• _Data entries_
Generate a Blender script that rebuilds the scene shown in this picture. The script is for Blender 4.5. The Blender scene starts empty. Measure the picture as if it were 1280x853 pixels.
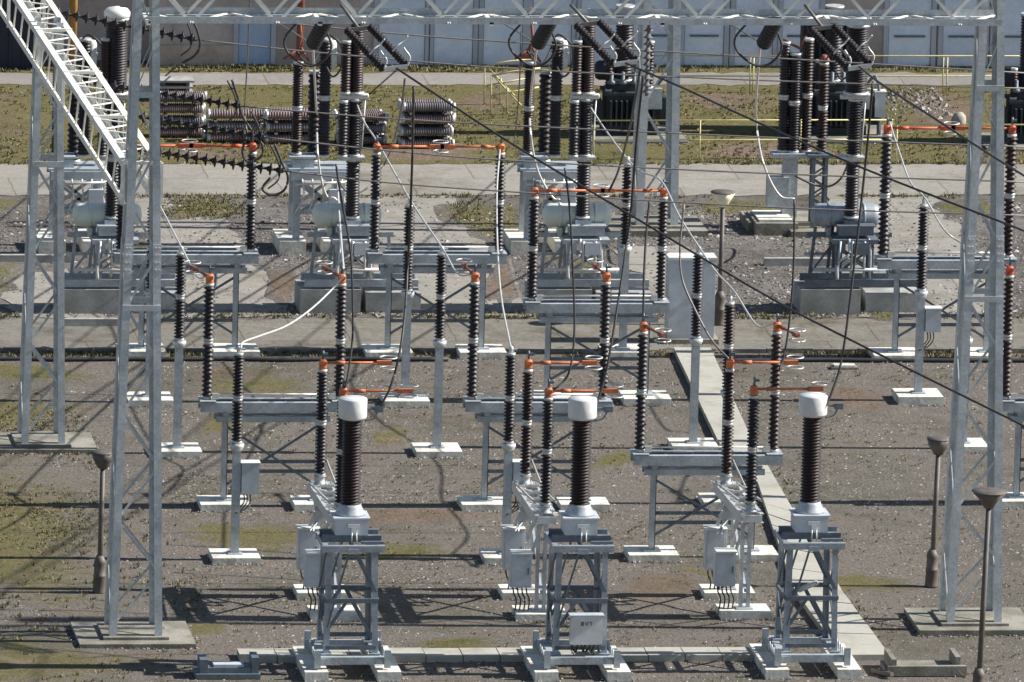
import bpy, math, random
import numpy as np
from mathutils import Vector, Matrix

random.seed(7)
rng = np.random.default_rng(7)
scene = bpy.context.scene
COL = scene.collection
R_ = math.radians

# ------------------------------------------------------------------ camera
FPX, W0, H0 = 16570.0, 1280.0, 853.0
PITCH, YAW, ROLL = math.asin(0.2), R_(7.6), R_(1.53)
D0 = FPX / 55.54
F = Vector((math.sin(YAW) * math.cos(PITCH), math.cos(YAW) * math.cos(PITCH), -math.sin(PITCH)))
R0 = Vector((math.cos(YAW), -math.sin(YAW), 0))
U0 = R0.cross(F)
RV = R0 * math.cos(ROLL) + U0 * math.sin(ROLL)
UV = U0 * math.cos(ROLL) - R0 * math.sin(ROLL)
CAM = -D0 * F


def ray(px, py):
    return (F + RV * ((px - W0 / 2) / FPX) - UV * ((py - 426.5) / FPX))


def G(px, py, z=0.0):
    d = ray(px, py)
    return CAM + d * ((z - CAM.z) / d.z)


def PY(px, py, Y):
    d = ray(px, py)
    return CAM + d * ((Y - CAM.y) / d.y)


def proj(p):
    q = Vector(p) - CAM
    k = FPX / q.dot(F)
    return W0 / 2 + q.dot(RV) * k, 426.5 - q.dot(UV) * k


def hz(b, py):
    """height above point b that shows on picture row py"""
    lo, hi = -5.0, 30.0
    for _ in range(40):
        m = (lo + hi) / 2
        if proj((b.x, b.y, m))[1] > py:
            lo = m
        else:
            hi = m
    return lo


def YG(py, px=640):
    return G(px, py).y


cd = bpy.data.cameras.new("camera")
cam = bpy.data.objects.new("camera", cd)
COL.objects.link(cam)
m = Matrix((RV, UV, -F)).transposed().to_4x4()
m.translation = CAM
cam.matrix_world = m
cd.sensor_fit = 'HORIZONTAL'
cd.sensor_width = 36
cd.lens = 36 * FPX / W0
cd.clip_start = 1
cd.clip_end = 8000
scene.camera = cam

# ------------------------------------------------------------------ light
SUN_EL, SUN_AZ = R_(37), R_(-2)          # azimuth measured from +X towards +Y
S = Vector((math.cos(SUN_AZ) * math.cos(SUN_EL), math.sin(SUN_AZ) * math.cos(SUN_EL), math.sin(SUN_EL)))
sd = bpy.data.lights.new("sun", 'SUN')
sd.energy = 5.0
sd.angle = R_(0.53)
sd.color = (1.0, 0.965, 0.91)
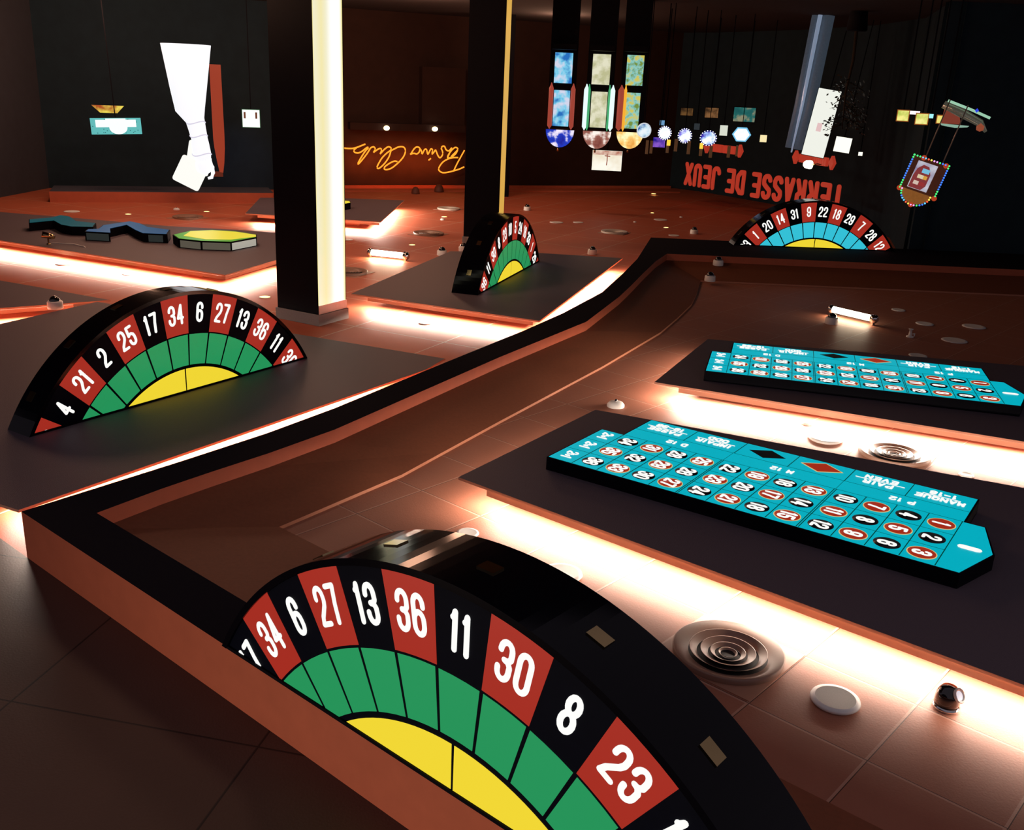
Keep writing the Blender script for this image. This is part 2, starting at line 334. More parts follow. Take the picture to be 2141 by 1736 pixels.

• _Written problem_
Copy every line in the records above that contains the word "pixels".

• _Solution to this problem_
Generate a Blender script that rebuilds the scene shown in this picture. The script is for Blender 4.5. The Blender scene starts empty. Measure the picture as if it were 1280x853 pixels.
Keep writing the Blender script for this image. This is part 2, starting at line 334. More parts follow. Take the picture to be 2141 by 1736 pixels.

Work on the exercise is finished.